If $\mathbf A$ and $\mathbf B$ are square matrices ($n$ dimensional) which verifies $\mathbf A\mathbf B=-\mathrm I_n$, then prove that: $$det(\mathrm I_n-\mathbf B\mathbf A)=2^n$$
I'm struggling on this problem, because I can't find a link to $2^n$. So, I need a quick hint.
Edit: Sorry for making a new post here, but I realized that my previous question had a mistake, so I beg you to help me again, because it was too simple to prove $det(\mathrm I_n-\mathbf A\mathbf B)=2^n$.
On
Exercise: for any given square matrices $X,\,Y$ the eigenvalues of $XY$ and $YX$ are same (multiplicity taken into account).
Therefore, the eigenvalues of $BA$ are the same as of $AB$, and all of them are equal to $-1$.
Finally, $\det$ of a matrix is a product of eigenvalues of this matrix.
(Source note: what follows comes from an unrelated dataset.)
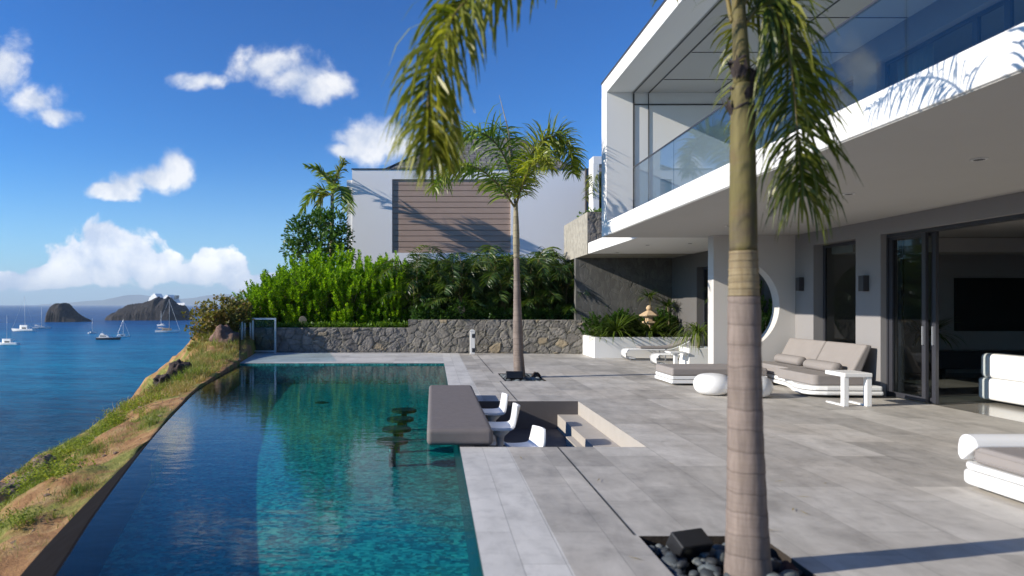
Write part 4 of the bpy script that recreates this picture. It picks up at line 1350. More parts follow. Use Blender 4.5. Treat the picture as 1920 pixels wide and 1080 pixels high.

IT's clear to see that the eigenvalues of $I-BA$ are all equal to $1-(-1)=2$, which allows to conclude.
Note that, since $AB = -I$, $A$ is surjective (as a linear transformation), and hence injective (since we are in finite dimensions). So, $A$ is invertible. Let $C = A^{-1}$. Then $$ -I = -AC = AB $$ $$ \Rightarrow B = -C = -A^{-1} $$ Hence, $AB = BA$, and so $I-BA = I-AB=2I$, and you are done.